A Star Is Born is about the perils of addiction and fame, but it can also read as a socially conservative warning for women that if you become too successful, your male partner will feel so deeply emasculated he’ll see no other option than to [spoiler!] off himself. Depressing? Sure, but it’s also a story that played out in real life in early Hollywood so many times that nobody is sure of which real couple A Star Is Born was based on — there are so many historical analogues from the time period rumored to be the inspiration. But paradoxically, this movie, whose main statement is “don’t eclipse men or life will punish you for it,” is also best known for being a vehicle for actresses. Mirroring the narrative, Garland was nominated for an Oscar (she lost to Grace Kelly), and Streisand won two Grammys for “Evergreen,” her original song.

The film comes with a proven record of garnering attention and awards. It’s attractive to actors because there are a lot of meaty drunk fight scenes between the couple. In the midst of a mini-comeback of the musicals genre with the success of La La Land and Beauty and the Beast, there is certainly space for a big campy modern movie musical that’s not the jukebox version. If that old Hollywood-musical workhorse is going to come back, Gaga is ideally suited to bring back triple-threat star status. There’s always been something very Old Hollywood about Gaga, and she’s at her best when she steers all the way into her "Bob Fosse jazz hands cabaret singer" quality. A Star Is Born is a camp classic about show business — so there’s a lot of wiggle room for the acting quality — the broader the better. With Gaga in her early thirties and having just broken off her engagement to actor boyfriend Taylor Kinney, there’s also a meta-quality to her starring in this story of love and fame that suggests talented women are doomed to be martyred in love.
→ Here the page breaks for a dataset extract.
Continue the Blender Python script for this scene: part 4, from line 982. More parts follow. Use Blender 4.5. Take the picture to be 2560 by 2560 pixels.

Gaga has always felt very “Liza With a Z,” but Judy Garland might actually be a better point of comparison. Garland was a child star who struggled with fame and the pressures of image, and A Star Is Born, a sort of reintroduction to the public for Garland, was a funhouse-mirror version of her own career narrative. Talent can’t be hidden away — it has to sing and dance, no matter the emotional cost. Garland’s Esther works her way up from vaudeville to the Academy Awards. The parallels with Gaga's career are obvious: She started in East Village dive bars and cabarets and became world-famous. All it took was a name change, natural talent, a guardian angel named Akon (who “discovered” Gaga and cowrote “Just Dance”), and the indomitable force of sheer will. Like Garland, Gaga has always had a kind of preternatural oldness beyond her years. Even when she debuted in her early twenties, there was something about her recalling zany character of the midcentury. Her bawdy charisma and unconventionality also draws a line to one of the biggest musical stars of the early 20th century, Sophie Tucker. The lesson of A Star Is Born is that the tradeoffs stars make for fame are not always pleasant, but that there’s also no other choice for those born with charisma and the will to get up onstage. Live for the applause, die by the applause.